Comfy raises $12 million for app to end office thermostat wars

Building Robotics Inc., better known as Comfy, raised $12 million in Series B funding for building automation software that helps companies save energy on office air conditioning while gathering employee-contributed data about the use and occupancy of a workspace.

Emergence Capital led the investment, joined by real estate services company CBRE and Microsoft Ventures.

According to company president Lindsay Baker, letting employees tweak the temperature around their cubicle can improve productivity and happiness. “It’s a very real thing that temperature and light can slow us down, distract us, make us hungry or impact our hormones,” she said.

Baker explained that Comfy is a simple-to-use app that employees put on their phones and use to request warm or cool air in a zone where they work. The app uses employee-contributed data, and combines it with usage data and patterns, to tune every zone in an office building based on the routine preferences of people who work in each zone there.

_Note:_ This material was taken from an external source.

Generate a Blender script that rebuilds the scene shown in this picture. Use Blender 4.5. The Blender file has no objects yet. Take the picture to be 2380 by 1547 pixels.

The Oakland, Calif.-based startup faces significant competition from building automation businesses, ranging from other tech startups, including SCIEnergy and BuildingIQ, to large energy management tech vendors like Honeywell International, Johnson Controls or United Technologies.

What sets Comfy apart from the competition, Baker says, is its “occupant facing” mobile app.

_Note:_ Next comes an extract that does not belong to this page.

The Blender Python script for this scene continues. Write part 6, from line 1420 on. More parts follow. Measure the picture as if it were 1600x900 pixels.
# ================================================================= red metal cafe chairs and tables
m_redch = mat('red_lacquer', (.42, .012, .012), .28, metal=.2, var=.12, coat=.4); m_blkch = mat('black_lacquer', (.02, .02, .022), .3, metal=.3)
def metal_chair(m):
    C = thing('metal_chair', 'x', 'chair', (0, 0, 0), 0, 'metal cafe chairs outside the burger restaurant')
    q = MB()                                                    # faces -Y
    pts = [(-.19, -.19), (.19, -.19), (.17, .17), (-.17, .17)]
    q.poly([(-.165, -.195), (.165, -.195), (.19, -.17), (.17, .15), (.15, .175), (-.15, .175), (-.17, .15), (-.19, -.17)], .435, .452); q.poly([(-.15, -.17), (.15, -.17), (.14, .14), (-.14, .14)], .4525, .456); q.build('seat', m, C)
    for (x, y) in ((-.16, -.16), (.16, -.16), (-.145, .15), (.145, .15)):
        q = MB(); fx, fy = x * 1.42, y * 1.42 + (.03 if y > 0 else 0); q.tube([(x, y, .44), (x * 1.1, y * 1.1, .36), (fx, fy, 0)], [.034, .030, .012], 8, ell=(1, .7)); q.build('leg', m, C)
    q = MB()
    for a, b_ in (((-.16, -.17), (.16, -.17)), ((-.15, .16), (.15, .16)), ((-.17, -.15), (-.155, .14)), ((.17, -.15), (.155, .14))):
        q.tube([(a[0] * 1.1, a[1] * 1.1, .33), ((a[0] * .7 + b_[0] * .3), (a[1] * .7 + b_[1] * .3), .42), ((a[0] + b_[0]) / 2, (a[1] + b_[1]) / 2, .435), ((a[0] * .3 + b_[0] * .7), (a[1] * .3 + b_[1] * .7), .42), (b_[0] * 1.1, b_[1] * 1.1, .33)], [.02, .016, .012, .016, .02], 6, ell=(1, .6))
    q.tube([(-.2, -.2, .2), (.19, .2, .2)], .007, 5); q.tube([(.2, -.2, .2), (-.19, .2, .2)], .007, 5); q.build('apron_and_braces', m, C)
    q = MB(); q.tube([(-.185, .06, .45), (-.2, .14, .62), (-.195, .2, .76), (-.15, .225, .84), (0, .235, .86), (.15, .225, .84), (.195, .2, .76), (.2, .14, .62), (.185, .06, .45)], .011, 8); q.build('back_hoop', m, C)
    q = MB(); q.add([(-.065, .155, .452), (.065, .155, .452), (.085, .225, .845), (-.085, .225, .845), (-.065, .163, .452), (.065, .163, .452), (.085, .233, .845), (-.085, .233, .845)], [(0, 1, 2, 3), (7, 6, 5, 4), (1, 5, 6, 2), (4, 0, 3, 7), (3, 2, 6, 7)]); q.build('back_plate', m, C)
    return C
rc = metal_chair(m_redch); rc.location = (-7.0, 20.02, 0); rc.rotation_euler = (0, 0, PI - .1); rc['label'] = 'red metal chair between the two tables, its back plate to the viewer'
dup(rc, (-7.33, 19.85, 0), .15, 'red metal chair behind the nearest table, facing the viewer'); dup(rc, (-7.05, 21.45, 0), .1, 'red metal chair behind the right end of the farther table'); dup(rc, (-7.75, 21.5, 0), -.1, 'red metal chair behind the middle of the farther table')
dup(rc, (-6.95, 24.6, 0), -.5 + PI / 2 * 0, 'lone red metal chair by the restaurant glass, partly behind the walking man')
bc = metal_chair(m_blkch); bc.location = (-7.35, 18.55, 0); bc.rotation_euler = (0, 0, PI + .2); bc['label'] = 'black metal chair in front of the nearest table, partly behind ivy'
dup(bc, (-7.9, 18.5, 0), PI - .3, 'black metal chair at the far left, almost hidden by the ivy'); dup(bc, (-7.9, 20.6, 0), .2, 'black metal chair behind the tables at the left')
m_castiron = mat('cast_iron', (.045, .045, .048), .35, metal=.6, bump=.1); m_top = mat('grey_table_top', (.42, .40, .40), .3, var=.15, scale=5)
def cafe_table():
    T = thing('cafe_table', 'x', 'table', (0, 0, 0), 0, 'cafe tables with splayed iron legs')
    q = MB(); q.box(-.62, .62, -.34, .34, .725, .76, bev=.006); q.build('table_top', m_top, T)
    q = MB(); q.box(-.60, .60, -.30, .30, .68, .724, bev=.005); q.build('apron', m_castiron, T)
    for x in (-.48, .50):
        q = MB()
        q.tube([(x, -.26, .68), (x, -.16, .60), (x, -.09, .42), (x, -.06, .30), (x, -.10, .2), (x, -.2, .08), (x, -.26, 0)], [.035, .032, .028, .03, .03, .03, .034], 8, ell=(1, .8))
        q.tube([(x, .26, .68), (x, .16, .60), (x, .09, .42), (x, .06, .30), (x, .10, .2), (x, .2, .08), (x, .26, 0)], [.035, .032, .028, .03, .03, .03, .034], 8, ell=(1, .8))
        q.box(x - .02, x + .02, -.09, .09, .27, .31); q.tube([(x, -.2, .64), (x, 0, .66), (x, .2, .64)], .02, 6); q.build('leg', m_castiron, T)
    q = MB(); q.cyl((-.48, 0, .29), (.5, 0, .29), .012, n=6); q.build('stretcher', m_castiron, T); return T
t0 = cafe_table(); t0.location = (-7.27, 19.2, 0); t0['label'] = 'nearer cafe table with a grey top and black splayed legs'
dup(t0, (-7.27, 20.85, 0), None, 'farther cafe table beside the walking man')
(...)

Other companies in the space typically build apps and analytics for building managers, or sell sensors and other hardware that is installed and distributed throughout an office to gather data about occupancy and usage, but without individual feedback from employees on their preferences.

Comfy charges its clients based on the square footage of their office, and does not charge to install its system initially.

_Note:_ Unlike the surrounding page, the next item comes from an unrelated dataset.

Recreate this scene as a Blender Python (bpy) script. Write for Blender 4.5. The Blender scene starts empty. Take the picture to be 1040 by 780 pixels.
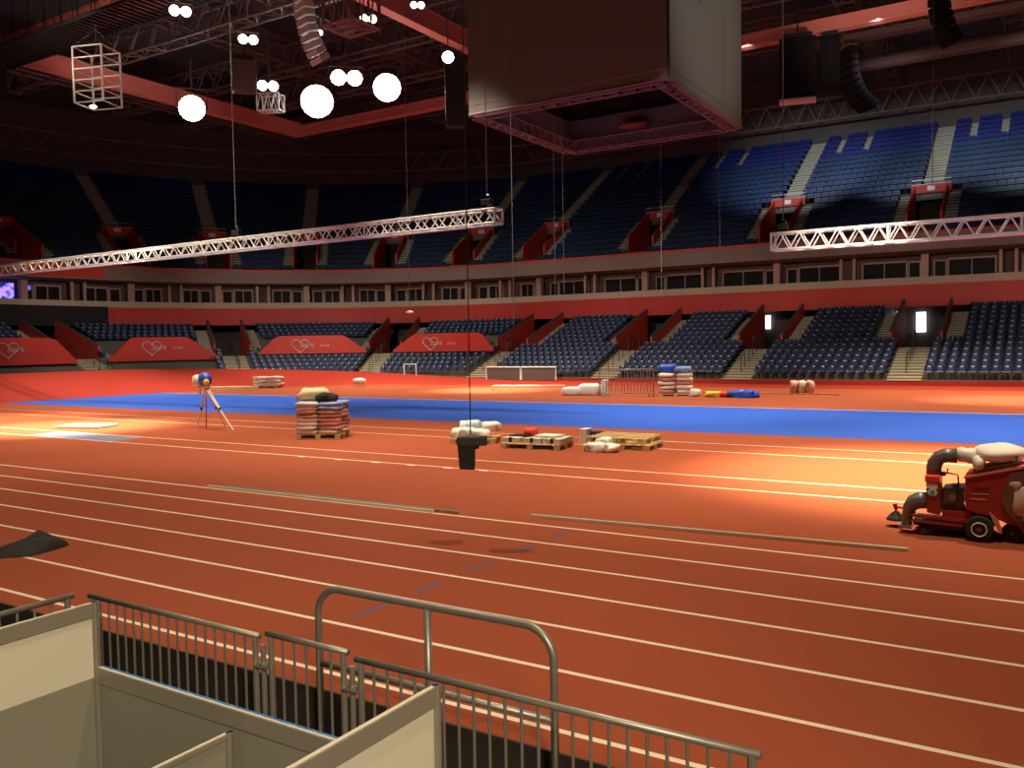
import bpy, math, random
from mathutils import Vector, Matrix
random.seed(7)
PI = math.pi
scn = bpy.context.scene
COL = scn.collection

# ------------------------------------------------------------------ camera
H = 2.6
AL, PT, RO, FPX = 1.0131, -0.0465, -0.0164, 876.85
def cam_axes():
    f = Vector((-math.cos(AL)*math.cos(PT), math.sin(AL)*math.cos(PT), math.sin(PT)))
    r = f.cross(Vector((0, 0, 1))).normalized(); u = r.cross(f)
    r2 = math.cos(RO)*r + math.sin(RO)*u; u2 = -math.sin(RO)*r + math.cos(RO)*u
    return r2, u2, f
CR, CU, CF = cam_axes()
cd = bpy.data.cameras.new('camera'); cam = bpy.data.objects.new('camera', cd); COL.objects.link(cam)
cam.matrix_world = Matrix(((CR.x, CU.x, -CF.x, 0), (CR.y, CU.y, -CF.y, 0), (CR.z, CU.z, -CF.z, H), (0, 0, 0, 1)))
cd.sensor_fit = 'HORIZONTAL'; cd.sensor_width = 36; cd.lens = FPX/1040*36
cd.clip_start = 0.05; cd.clip_end = 400
scn.camera = cam

# ------------------------------------------------------------------ exposure, world, lights
vs = scn.view_settings
vs.view_transform = 'Standard'; vs.look = 'None'; vs.exposure = 0.0; vs.gamma = 1.0; vs.use_curve_mapping = False
w = bpy.data.worlds.new('world'); scn.world = w; w.use_nodes = True
w.node_tree.nodes['Background'].inputs[0].default_value = (0.9, 0.75, 0.6, 1)
w.node_tree.nodes['Background'].inputs[1].default_value = 0.016

def spot(name, loc, target, power, color, angle, blend=0.6, size=0.4):
    l = bpy.data.lights.new(name, 'SPOT'); l.energy = power; l.color = color
    l.spot_size = math.radians(angle); l.spot_blend = blend; l.shadow_soft_size = size
    o = bpy.data.objects.new(name, l); COL.objects.link(o); o.location = loc
    d = Vector(target) - Vector(loc); o.rotation_euler = d.to_track_quat('-Z', 'Y').to_euler()
    return o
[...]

Emergence Capital founder and General Partner Brian Jacobs said his firm backed Comfy because of its cloud-based and employee-friendly approach to the market.

“We’ve looked at hundreds of companies in building automation and none of them felt like they could be the leader in this market because none of them were getting employees engaged in controlling their own environment,” he said.

The firm learned in working as an early investor in Salesforce, Yammer and others, that “employees will use what they want, “ and “employers only get ROI if employees use the things they invest in,” the investor added.

Comfy will use its funding for hiring, and intends to double from 30 to 60 full-time employees in the next year, Baker said. The company also plans to develop new features and functionality to serve clients in different industries.

“Healthcare facilities require something very different from hotels when it comes to making occupants comfortable, and employees productive,” Baker explained.

Comfy is also exploring ways it could use indoor positioning in its app, so a worker’s temperature and lighting preferences could automatically follow and be set for him or her wherever they go around the office in a day, or be turned off when they leave.